Teenage hacker creates next

Teenage hacker creates next: Most people think of bitcoin as a form of money, if they think of bitcoin at all. But 19-year-old hacker Vitalik Buterin sees it as something more — much more. He sees it as a new way of building just about any internet application.

The bitcoin digital currency is driven by open source software that runs across thousands of machines around the globe. Borrowing code from this rather clever piece of software, independent hackers have already built applications such as the Twitter-style social network Twister, the encrypted e-mail alternative Bitmessage, and the unseizable domain name system Namecoin. But Buterin believes that many other applications can benefit from the genius of the bitcoin software, and that’s why he’s joining forces with several other hackers to create something called Ethereum.

He envisions Ethereum as an online service that lets you build practically anything in the image of bitcoin and run it across a worldwide network of machines. At its core, bitcoin is a way of reliably storing and moving digital objects or pieces of information. Today, it stores and moves money, but Buterin believes the same basic system could give rise to a new breed of social networks, data storage systems and securities markets — all operated without the help of a central authority.

Born in Russia and raised in Canada, Buterin was interested in mathematics and computer science from an early age. But when he first stumbled on to bitcoin in 2011, it didn’t grab him. “I ignored it,” he says. “I thought it had no intrinsic value, so it had to fail.”
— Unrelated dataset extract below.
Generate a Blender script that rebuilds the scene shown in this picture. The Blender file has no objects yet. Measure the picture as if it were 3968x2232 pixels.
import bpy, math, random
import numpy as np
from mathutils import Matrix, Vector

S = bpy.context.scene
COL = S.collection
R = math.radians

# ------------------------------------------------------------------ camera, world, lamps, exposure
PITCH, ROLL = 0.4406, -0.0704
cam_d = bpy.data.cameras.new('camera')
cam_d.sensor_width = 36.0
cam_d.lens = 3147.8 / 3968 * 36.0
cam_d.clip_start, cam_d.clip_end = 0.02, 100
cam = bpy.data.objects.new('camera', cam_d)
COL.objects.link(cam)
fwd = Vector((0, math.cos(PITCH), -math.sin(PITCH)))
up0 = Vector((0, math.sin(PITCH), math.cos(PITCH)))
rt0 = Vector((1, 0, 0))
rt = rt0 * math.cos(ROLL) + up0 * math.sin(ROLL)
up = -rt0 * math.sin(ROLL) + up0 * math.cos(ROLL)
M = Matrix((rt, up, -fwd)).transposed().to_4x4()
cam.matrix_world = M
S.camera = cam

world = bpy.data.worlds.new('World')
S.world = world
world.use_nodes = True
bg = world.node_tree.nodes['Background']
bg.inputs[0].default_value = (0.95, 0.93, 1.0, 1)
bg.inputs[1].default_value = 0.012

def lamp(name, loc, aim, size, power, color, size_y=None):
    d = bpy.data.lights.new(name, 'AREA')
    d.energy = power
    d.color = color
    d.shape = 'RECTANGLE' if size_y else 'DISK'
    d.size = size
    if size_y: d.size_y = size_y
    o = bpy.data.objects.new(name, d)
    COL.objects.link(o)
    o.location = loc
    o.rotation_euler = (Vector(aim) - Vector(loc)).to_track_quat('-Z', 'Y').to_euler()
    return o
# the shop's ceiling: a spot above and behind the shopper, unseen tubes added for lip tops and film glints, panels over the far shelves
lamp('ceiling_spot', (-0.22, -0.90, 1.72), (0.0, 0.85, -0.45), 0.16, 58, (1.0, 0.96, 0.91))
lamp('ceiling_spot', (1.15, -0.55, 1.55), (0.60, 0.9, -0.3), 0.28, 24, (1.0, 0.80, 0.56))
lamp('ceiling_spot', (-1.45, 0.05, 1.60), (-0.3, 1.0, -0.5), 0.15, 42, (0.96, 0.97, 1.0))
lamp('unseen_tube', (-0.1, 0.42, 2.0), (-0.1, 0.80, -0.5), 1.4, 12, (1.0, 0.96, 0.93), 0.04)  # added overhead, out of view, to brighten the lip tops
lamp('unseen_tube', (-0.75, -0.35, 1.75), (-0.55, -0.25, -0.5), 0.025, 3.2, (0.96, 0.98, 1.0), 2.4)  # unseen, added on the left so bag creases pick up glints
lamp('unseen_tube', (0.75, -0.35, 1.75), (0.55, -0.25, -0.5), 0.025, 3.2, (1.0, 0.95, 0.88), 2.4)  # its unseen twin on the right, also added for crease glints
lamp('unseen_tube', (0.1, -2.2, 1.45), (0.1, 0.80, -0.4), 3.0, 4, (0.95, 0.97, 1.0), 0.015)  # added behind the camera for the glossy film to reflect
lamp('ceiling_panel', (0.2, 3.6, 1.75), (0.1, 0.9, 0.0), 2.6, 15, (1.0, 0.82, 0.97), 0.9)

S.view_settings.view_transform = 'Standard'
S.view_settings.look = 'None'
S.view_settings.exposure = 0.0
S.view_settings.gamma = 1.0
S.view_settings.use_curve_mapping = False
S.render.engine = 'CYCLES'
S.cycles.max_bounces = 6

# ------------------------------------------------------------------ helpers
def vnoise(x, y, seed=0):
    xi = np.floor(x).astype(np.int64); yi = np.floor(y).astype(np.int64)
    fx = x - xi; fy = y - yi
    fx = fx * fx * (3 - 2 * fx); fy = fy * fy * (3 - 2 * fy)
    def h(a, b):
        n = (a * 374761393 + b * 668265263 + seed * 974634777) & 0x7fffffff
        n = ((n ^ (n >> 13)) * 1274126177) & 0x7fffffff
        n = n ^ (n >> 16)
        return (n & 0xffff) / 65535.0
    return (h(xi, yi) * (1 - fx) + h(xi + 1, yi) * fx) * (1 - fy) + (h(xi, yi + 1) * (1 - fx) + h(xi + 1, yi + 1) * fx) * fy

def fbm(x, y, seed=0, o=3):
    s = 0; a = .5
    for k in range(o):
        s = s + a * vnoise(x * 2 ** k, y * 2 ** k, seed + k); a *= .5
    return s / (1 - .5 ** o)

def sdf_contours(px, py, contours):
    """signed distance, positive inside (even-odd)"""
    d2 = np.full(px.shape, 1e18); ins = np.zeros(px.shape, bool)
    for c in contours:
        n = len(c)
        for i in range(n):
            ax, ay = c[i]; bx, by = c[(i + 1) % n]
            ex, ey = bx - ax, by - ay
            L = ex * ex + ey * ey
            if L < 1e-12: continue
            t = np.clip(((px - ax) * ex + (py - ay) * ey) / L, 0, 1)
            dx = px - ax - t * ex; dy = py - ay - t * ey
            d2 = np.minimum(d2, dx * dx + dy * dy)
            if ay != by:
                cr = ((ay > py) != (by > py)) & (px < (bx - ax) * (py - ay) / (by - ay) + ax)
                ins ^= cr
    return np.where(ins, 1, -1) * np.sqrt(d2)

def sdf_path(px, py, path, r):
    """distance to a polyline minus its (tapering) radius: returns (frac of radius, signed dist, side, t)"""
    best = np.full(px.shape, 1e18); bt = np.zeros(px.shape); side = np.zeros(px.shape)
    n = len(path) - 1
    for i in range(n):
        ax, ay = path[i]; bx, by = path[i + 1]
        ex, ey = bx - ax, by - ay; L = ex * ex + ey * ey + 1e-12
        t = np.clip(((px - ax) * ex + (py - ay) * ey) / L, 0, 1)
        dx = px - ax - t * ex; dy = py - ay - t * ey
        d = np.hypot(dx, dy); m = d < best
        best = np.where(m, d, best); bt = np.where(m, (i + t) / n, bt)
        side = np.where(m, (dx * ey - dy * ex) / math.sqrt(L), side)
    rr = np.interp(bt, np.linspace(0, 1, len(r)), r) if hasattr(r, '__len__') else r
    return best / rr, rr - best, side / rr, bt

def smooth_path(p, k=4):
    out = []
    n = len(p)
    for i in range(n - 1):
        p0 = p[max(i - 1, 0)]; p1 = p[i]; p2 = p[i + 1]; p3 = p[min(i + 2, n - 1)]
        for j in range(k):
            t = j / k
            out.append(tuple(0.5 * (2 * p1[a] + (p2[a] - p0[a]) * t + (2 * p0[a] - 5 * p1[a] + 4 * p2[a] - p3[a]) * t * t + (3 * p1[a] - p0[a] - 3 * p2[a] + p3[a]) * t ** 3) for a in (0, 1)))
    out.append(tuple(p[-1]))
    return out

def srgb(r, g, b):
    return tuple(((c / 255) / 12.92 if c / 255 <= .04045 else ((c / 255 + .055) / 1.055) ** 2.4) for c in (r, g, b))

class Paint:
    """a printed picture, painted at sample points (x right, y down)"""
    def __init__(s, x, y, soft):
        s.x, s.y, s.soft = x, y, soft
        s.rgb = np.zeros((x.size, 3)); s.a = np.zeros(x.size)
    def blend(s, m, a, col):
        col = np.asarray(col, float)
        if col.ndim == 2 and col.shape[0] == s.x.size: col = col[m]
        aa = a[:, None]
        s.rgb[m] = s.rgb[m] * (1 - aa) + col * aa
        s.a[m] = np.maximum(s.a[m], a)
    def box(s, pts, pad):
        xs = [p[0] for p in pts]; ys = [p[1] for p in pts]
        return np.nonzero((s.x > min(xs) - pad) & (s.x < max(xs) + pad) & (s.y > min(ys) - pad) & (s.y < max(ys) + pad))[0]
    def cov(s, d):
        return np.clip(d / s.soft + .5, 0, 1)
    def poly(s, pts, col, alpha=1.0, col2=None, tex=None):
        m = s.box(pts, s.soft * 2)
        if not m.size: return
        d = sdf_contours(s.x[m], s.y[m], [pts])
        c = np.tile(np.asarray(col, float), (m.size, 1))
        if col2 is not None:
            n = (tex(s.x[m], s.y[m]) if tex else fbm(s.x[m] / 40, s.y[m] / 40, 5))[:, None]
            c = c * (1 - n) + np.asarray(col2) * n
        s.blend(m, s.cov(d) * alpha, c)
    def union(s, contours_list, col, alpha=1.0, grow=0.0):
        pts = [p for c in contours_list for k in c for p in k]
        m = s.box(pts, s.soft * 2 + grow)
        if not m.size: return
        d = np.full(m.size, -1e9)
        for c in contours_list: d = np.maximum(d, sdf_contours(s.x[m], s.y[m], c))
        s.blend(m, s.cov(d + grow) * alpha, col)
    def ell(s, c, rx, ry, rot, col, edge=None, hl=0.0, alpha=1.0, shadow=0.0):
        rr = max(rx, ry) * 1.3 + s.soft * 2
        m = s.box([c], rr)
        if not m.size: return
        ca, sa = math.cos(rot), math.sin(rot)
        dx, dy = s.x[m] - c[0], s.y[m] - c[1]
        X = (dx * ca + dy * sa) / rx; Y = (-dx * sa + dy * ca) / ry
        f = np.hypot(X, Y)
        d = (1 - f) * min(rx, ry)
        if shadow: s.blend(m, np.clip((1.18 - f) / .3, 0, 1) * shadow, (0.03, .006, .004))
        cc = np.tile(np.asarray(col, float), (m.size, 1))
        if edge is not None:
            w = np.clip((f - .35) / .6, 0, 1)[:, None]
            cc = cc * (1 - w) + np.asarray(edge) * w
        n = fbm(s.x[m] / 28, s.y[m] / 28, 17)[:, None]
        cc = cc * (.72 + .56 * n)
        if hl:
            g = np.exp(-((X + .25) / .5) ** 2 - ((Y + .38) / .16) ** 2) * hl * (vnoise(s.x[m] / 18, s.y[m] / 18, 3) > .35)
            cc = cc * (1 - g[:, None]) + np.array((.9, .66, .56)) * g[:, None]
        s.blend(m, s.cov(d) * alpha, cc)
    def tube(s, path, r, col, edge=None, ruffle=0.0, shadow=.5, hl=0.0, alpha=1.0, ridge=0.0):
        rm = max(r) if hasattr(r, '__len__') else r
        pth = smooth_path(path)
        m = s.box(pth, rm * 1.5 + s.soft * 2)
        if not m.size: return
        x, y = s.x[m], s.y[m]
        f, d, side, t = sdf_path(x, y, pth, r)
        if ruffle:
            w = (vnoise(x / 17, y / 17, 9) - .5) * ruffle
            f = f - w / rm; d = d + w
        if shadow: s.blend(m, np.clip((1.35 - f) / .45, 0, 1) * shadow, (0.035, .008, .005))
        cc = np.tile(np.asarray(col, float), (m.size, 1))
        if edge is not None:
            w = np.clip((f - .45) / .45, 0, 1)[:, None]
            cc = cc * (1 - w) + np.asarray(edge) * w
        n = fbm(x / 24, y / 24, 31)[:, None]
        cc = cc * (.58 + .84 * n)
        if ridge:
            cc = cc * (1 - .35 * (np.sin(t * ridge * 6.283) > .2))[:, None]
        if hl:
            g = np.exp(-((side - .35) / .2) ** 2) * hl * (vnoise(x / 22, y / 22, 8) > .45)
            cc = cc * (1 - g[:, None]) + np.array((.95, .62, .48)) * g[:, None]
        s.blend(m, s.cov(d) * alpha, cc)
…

But, over the next few weeks, he grew curious about this unusual creation. He received his first bitcoins as payment for articles written for a site called Bitcoin Weekly, where he was paid five bitcoins per article, the equivalent of $3.75 (£2.26) at the time. “It was my first ever real job, and it paid around $1.30 (78p) per hour,” he says. He kept writing about the digital currency in the pages of Bitcoin Magazine and other pubs. Then, in 2013, just as he was about to lose interest in the thing, the price of bitcoin skyrocketed.

Deciding that bitcoin was going to be a much bigger deal than most people realised, he dropped out of university and started traveling the world, jumping from bitcoin meetup to bitcoin meetup and contributing to various open source projects. Ethereum is the result of all those conversations and software experiments.